The interaction of two OK statutes prohibits the sale of 3.2% beer to males under 21 and females under 18.
The statutes are challenged on the grounds that the gender based differential constitutes a denial to males 18-20 years old of the equal protection of the laws in violation of the 14th amendment.
Procedural History:
SCOTUS held laws unconstitutional.
Issues:
What is the correct level of judicial scrutiny for gender based classifications?
Holding/Rule:
Gender based classifications should be tested using intermediate scrutiny.
Classifications by gender must serve important governmental objectives and must be substantially related to achievement of those objectives.
Reasoning:
The objective underlying the laws if the enhancement of traffic safety.

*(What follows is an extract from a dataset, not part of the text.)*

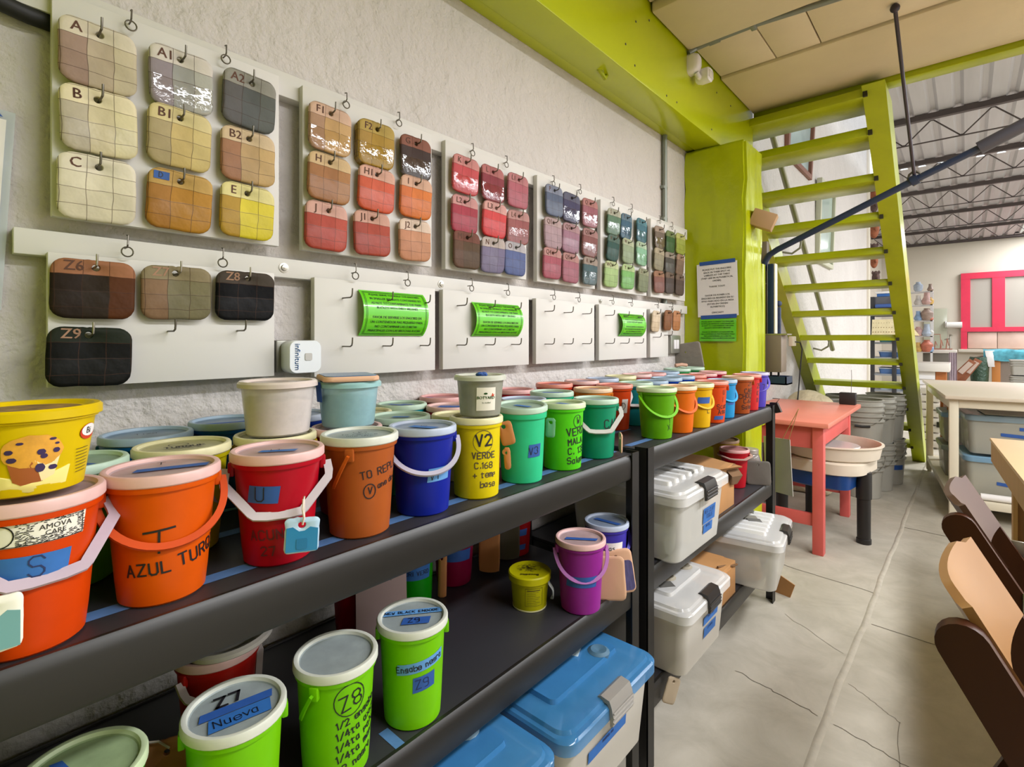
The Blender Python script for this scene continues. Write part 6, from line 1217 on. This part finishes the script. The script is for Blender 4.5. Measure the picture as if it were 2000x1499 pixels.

The statistics cited by the state fail to prove that the gender-based distinction closely serves to achieve that objective.
The stats broadly establish that .18% of females and 2% of males in that age group were arrested for DUI.
While such a disparity is not trivial in a statistical sense, it hardly can form the basis for employment of a gender line as a classifying device.
A correlation of 2% must be considered an unduly tenuous fit.
Prior cases have consistently rejected the use of sex as a decision making factor even though the statutes in question certainly rested on far more predictive empirical relationships than this.
Indeed, the only survey that explicitly centered its attention upon young drivers and their use of beer reached results that hardly can be viewed as impressive in justifying either a gender or age classification.
Dissent:
The Court was wrong in two ways…
The Court used the wrong standard.
The OK statutes should only have to pass the rational basis test. And it would.
The Court's enunciation of the wrong standard is even wrong.
None of our previous case use language like that used here.
Both parts of the test are so elastic as to invite subjective judicial preferences or prejudices.
The Court's criticism of the statistics relied upon conveys the impression that a legislature is to be subjected to the judicial equivalent of a doctoral examination in stats.
The OK legislature could have believed that the status were correct and would have a rational basis for making them.